Deep Clustering Using the Soft Silhouette Score: Towards Compact and Well-Separated Clusters

TL;DR

This work introduces the soft silhouette score, a differentiable probabilistic generalization of the classic silhouette, as a clustering objective for deep learning. It integrates soft silhouette into an autoencoder based architecture (DCSS) with a dedicated clustering head to produce cluster probabilities, jointly optimizing reconstruction and a clustering loss that promotes both compactness and inter-cluster separation. Empirical results across diverse real and synthetic datasets show that DCSS yields superior internal clustering quality (NMI, ARI) compared to established deep clustering methods, highlighting the benefit of optimizing cluster separability alongside compactness.
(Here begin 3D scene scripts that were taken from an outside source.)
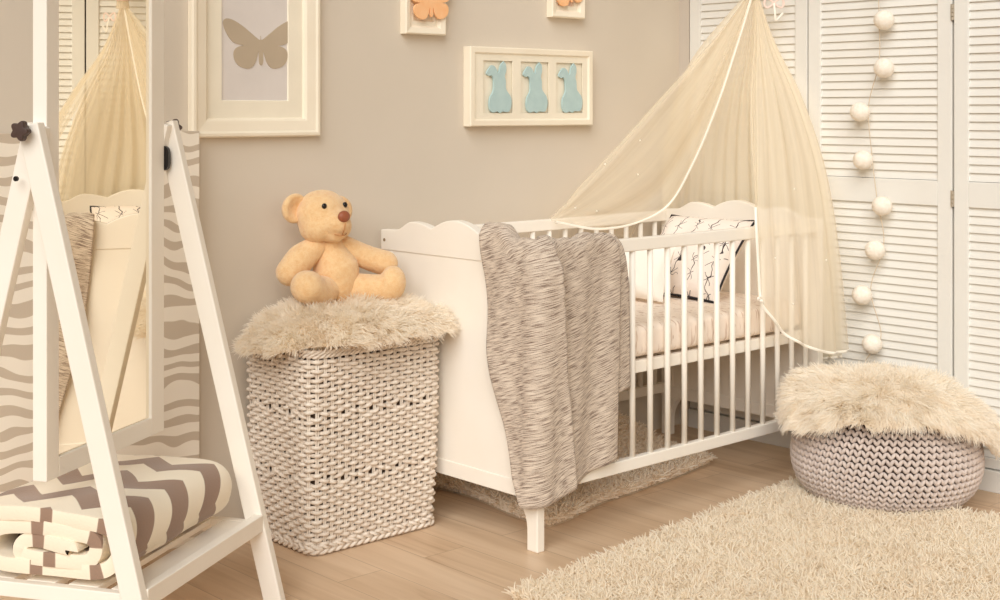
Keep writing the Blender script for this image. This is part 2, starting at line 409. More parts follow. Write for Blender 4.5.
def mesh_samples(o, n):
    """random points and normals on a mesh object (area weighted), world space, modifiers applied"""
    dg = bpy.context.evaluated_depsgraph_get(); ev = o.evaluated_get(dg); me = ev.to_mesh(); me.calc_loop_triangles()
    V = np.empty(len(me.vertices) * 3); me.vertices.foreach_get('co', V); V = V.reshape(-1, 3)
    Nn = np.empty(len(me.vertices) * 3); me.vertices.foreach_get('normal', Nn); Nn = Nn.reshape(-1, 3)
    T = np.empty(len(me.loop_triangles) * 3, np.int32); me.loop_triangles.foreach_get('vertices', T); T = T.reshape(-1, 3)
    V = V + np.array(parent_loc(o)); ev.to_mesh_clear()
    A = np.linalg.norm(np.cross(V[T[:, 1]] - V[T[:, 0]], V[T[:, 2]] - V[T[:, 0]]), axis=1)
    idx = rng.choice(len(T), n, p=A / A.sum()); a = rng.random(n); b = rng.random(n); q = a + b > 1; a[q] = 1 - a[q]; b[q] = 1 - b[q]
    c = 1 - a - b; t = T[idx]
    P = V[t[:, 0]] * a[:, None] + V[t[:, 1]] * b[:, None] + V[t[:, 2]] * c[:, None]
    Nr = Nn[t[:, 0]] * a[:, None] + Nn[t[:, 1]] * b[:, None] + Nn[t[:, 2]] * c[:, None]
    Nr /= np.linalg.norm(Nr, axis=1)[:, None] + 1e-9
    return P, Nr
def clump_field(P, s, seed):
    return np.array([[mnoise.noise(Vector((p[0] * s + seed + k * 17.3, p[1] * s, p[2] * s - k * 5.1))) for k in range(3)] for p in P])

# ================================================================ SETTING
XW, YW, CEIL = 4.09, 3.405, 2.55
def struct(name, mb, mat, label, cat, bevel=0.0):
    o = mb.build(name, mat, None, bevel=bevel); tag(o, label, cat, kind='structure'); return o
struct('floor', MB().box(-2.2, 4.8, -2.2, YW + 0.1, -0.05, 0), M['floor'], 'light wood plank laminate floor of the nursery', 'floor')
struct('wall_back', MB().box(-2.2, XW, YW, YW + 0.1, 0, CEIL), M['wall'], 'plain beige back wall behind the crib', 'wall')
mb = MB().box(XW, XW + 0.12, 3.358, YW + 0.1, 0, CEIL)
mb.box(XW, XW + 0.12, -2.2, 1.70, 0, CEIL); mb.box(XW, XW + 0.12, 1.70, 3.358, 2.24, CEIL); mb.box(XW + 0.09, XW + 0.12, 1.70, 3.358, 0, 2.24)
struct('wall_right', mb, M['wallsidelit'], 'side wall around the white louvered doors, greyed to imitate its different light', 'wall')
struct('ceiling', MB().box(3.1, XW + 0.12, 2.3, YW + 0.1, CEIL, CEIL + 0.05), M['ceiling'], 'white ceiling above the crib corner', 'ceiling')
# plinth under the louvered doors
mb = MB().box(XW - 0.012, XW + 0.08, 1.70, 3.353, 0, 0.068)
struct('baseboard_right', mb, M['door'], 'white plinth board along the floor under the louvered doors', 'baseboard', 0.003)

def louver_door(name, y0, y1, label):
    root = thing(name, (XW, (y0 + y1) / 2, 0.07), label, 'louvered door', kind='structure')
    x0, x1 = XW - 0.002, XW + 0.034; zb, zt = 0.072, 2.235; st = 0.05
    zones = [(0.105, 0.889), (0.971, 2.17)]
    f = MB()
    f.box(x0, x1, y0, y0 + st, zb, zt); f.box(x0, x1, y1 - st, y1, zb, zt)
    f.box(x0, x1, y0 + st, y1 - st, zb, zones[0][0]); f.box(x0, x1, y0 + st, y1 - st, zones[0][1], zones[1][0]); f.box(x0, x1, y0 + st, y1 - st, zones[1][1], zt)
    f.build('door_frame', M['door'], root, bevel=0.002)
    s = MB(); pitch = 0.0272
    for za, zc in zones:
        n = round((zc - za) / pitch); p = (zc - za) / n
        for i in range(n):
            z = za + p * i
            # slanted slat: outer lower lip forward, top tucked back
            a = (x0 + 0.004, z + 0.0015); b = (x0 + 0.0125, z + p + 0.004)
            pts = [(a[0], a[1]), (a[0] + 0.007, a[1] - 0.0005), (b[0] + 0.007, b[1]), (b[0], b[1])]
            s.prism(pts, lambda q, r_, t: (q, t, r_), y0 + st - 0.002, y1 - st + 0.002)
    s.build('louver_slats', M['door'], root)
    bk = MB().box(x1 + 0.002, x1 + 0.006, y0 + st - 0.01, y1 - st + 0.01, zb + 0.02, zt - 0.02); bk.build('slat_shade_panel', M['gap'], root)  # dark sheet added as the shade behind the slats
    return root
d1 = louver_door('door_1', 2.826, 3.353, 'white louvered folding door behind the tulle canopy beside the wall corner')
d2 = louver_door('door_2', 2.274, 2.820, 'white louvered folding door with the ball garland hanging in front')
d3 = louver_door('door_3', 1.716, 2.266, 'white louvered folding door at the right end beyond the two hinges')
gp = MB().box(XW + 0.02, XW + 0.03, 2.262, 2.278, 0.07, 2.23); gp.box(XW + 0.02, XW + 0.03, 2.815, 2.83, 0.07, 2.23)  # dark strips put in as the shade between doors
struct('gap_shade_1', gp, M['gap'], 'dark strip painted as the shade in the gaps between the louvered doors', 'gap shade')
for z in (1.515, 0.915):
    h = MB()
    for k in range(4): h.tube([(XW - 0.004, 2.2705, z - 0.026 + k * 0.013), (XW - 0.004, 2.2705, z - 0.016 + k * 0.013)], 0.0048, 10)
    h.box(XW - 0.0035, XW - 0.001, 2.264, 2.277, z - 0.026, z + 0.026)
    h.build('hinge', M['steel'], d2)

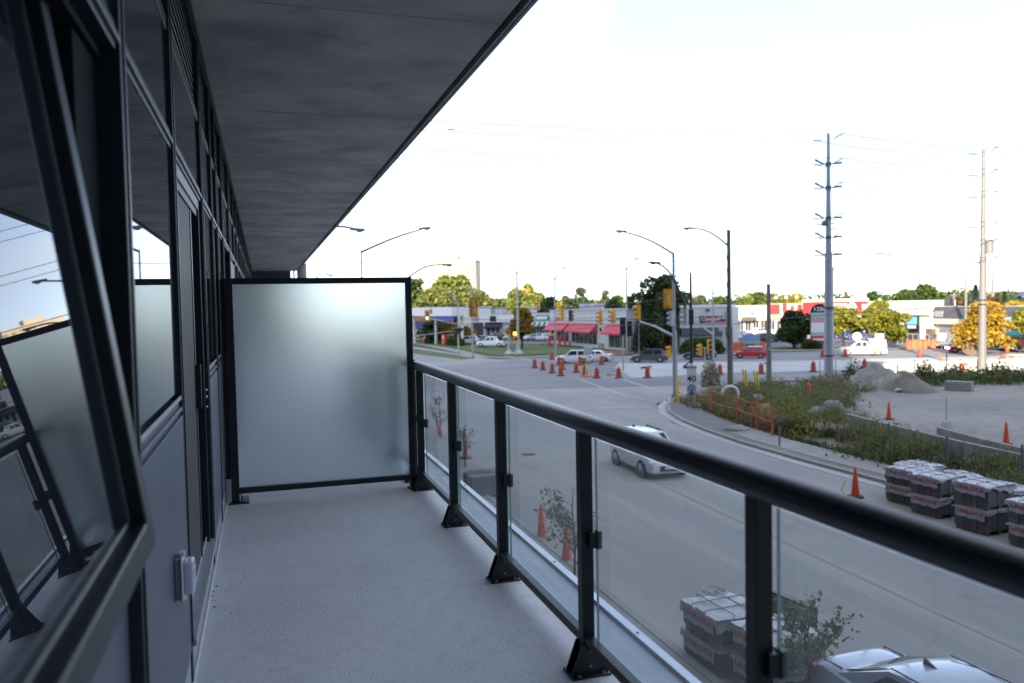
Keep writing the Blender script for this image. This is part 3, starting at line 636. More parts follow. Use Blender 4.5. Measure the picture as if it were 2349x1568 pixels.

The approach advances unsupervised deep clustering by providing a differentiable, probability-aware objective that improves representation learning for more distinct and cohesive clusters, with future work on data augmentation and model enhancements.

Abstract

Unsupervised learning has gained prominence in the big data era, offering a means to extract valuable insights from unlabeled datasets. Deep clustering has emerged as an important unsupervised category, aiming to exploit the non-linear mapping capabilities of neural networks in order to enhance clustering performance. The majority of deep clustering literature focuses on minimizing the inner-cluster variability in some embedded space while keeping the learned representation consistent with the original high-dimensional dataset. In this work, we propose soft silhoutte, a probabilistic formulation of the silhouette coefficient. Soft silhouette rewards compact and distinctly separated clustering solutions like the conventional silhouette coefficient. When optimized within a deep clustering framework, soft silhouette guides the learned representations towards forming compact and well-separated clusters. In addition, we introduce an autoencoder-based deep learning architecture that is suitable for optimizing the soft silhouette objective function. The proposed deep clustering method has been tested and compared with several well-studied deep clustering methods on various benchmark datasets, yielding very satisfactory clustering results.

Figures (3)

• Figure 1: The proposed model architecture.
• Figure 2: Synthetic demonstration of the representation learning capabilities of several methods. The generated 2-d dataset (top left) is hidden from the methods. Each method receives as input a 100-d dataset generated by non-linear transformations applied to the original 2-d data and provides a 2-d latent representation of the 100-d dataset, which is presented in the plots. Color indicates the true cluster labels.
• Figure 3: Image clustering results on various datasets. In each sub-figure, rows correspond to different clusters. In each row the images are presented from left to right with decreasing cluster membership probability.